Restate all of the data exactly.
## Start Material provided
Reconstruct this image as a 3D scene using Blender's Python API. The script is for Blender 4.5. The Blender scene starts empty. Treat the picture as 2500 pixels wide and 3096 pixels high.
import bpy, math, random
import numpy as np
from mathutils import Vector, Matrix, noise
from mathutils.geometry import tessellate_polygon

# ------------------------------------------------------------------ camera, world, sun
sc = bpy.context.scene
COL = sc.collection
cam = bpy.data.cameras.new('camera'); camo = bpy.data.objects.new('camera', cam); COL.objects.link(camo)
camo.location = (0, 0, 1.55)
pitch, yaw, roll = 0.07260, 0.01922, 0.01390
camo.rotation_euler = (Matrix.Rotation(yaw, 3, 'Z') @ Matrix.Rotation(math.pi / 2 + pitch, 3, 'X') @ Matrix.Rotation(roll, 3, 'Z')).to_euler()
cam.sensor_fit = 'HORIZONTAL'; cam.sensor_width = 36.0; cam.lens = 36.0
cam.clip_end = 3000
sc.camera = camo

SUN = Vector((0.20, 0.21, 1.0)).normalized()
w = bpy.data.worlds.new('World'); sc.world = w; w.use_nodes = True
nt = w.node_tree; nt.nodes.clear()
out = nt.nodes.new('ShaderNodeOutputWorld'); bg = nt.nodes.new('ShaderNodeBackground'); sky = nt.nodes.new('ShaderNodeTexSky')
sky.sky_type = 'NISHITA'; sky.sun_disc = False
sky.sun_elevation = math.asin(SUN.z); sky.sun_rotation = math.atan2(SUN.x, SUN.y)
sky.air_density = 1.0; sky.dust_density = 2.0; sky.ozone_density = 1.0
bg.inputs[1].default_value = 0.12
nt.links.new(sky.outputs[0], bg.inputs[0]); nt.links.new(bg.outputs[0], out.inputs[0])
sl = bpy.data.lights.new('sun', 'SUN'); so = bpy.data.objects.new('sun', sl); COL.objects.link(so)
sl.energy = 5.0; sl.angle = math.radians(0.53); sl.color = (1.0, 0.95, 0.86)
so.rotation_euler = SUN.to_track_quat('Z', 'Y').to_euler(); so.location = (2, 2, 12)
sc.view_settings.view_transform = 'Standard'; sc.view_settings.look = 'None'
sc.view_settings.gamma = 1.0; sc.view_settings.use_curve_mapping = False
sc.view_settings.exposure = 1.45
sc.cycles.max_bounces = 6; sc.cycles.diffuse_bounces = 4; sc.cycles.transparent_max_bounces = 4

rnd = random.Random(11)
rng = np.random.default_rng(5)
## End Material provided
Solution to the problem:
Reconstruct this image as a 3D scene using Blender's Python API. The script is for Blender 4.5. The Blender scene starts empty. Treat the picture as 2500 pixels wide and 3096 pixels high.
import bpy, math, random
import numpy as np
from mathutils import Vector, Matrix, noise
from mathutils.geometry import tessellate_polygon

# ------------------------------------------------------------------ camera, world, sun
sc = bpy.context.scene
COL = sc.collection
cam = bpy.data.cameras.new('camera'); camo = bpy.data.objects.new('camera', cam); COL.objects.link(camo)
camo.location = (0, 0, 1.55)
pitch, yaw, roll = 0.07260, 0.01922, 0.01390
camo.rotation_euler = (Matrix.Rotation(yaw, 3, 'Z') @ Matrix.Rotation(math.pi / 2 + pitch, 3, 'X') @ Matrix.Rotation(roll, 3, 'Z')).to_euler()
cam.sensor_fit = 'HORIZONTAL'; cam.sensor_width = 36.0; cam.lens = 36.0
cam.clip_end = 3000
sc.camera = camo

SUN = Vector((0.20, 0.21, 1.0)).normalized()
w = bpy.data.worlds.new('World'); sc.world = w; w.use_nodes = True
nt = w.node_tree; nt.nodes.clear()
out = nt.nodes.new('ShaderNodeOutputWorld'); bg = nt.nodes.new('ShaderNodeBackground'); sky = nt.nodes.new('ShaderNodeTexSky')
sky.sky_type = 'NISHITA'; sky.sun_disc = False
sky.sun_elevation = math.asin(SUN.z); sky.sun_rotation = math.atan2(SUN.x, SUN.y)
sky.air_density = 1.0; sky.dust_density = 2.0; sky.ozone_density = 1.0
bg.inputs[1].default_value = 0.12
nt.links.new(sky.outputs[0], bg.inputs[0]); nt.links.new(bg.outputs[0], out.inputs[0])
sl = bpy.data.lights.new('sun', 'SUN'); so = bpy.data.objects.new('sun', sl); COL.objects.link(so)
sl.energy = 5.0; sl.angle = math.radians(0.53); sl.color = (1.0, 0.95, 0.86)
so.rotation_euler = SUN.to_track_quat('Z', 'Y').to_euler(); so.location = (2, 2, 12)
sc.view_settings.view_transform = 'Standard'; sc.view_settings.look = 'None'
sc.view_settings.gamma = 1.0; sc.view_settings.use_curve_mapping = False
sc.view_settings.exposure = 1.45
sc.cycles.max_bounces = 6; sc.cycles.diffuse_bounces = 4; sc.cycles.transparent_max_bounces = 4

rnd = random.Random(11)
rng = np.random.default_rng(5)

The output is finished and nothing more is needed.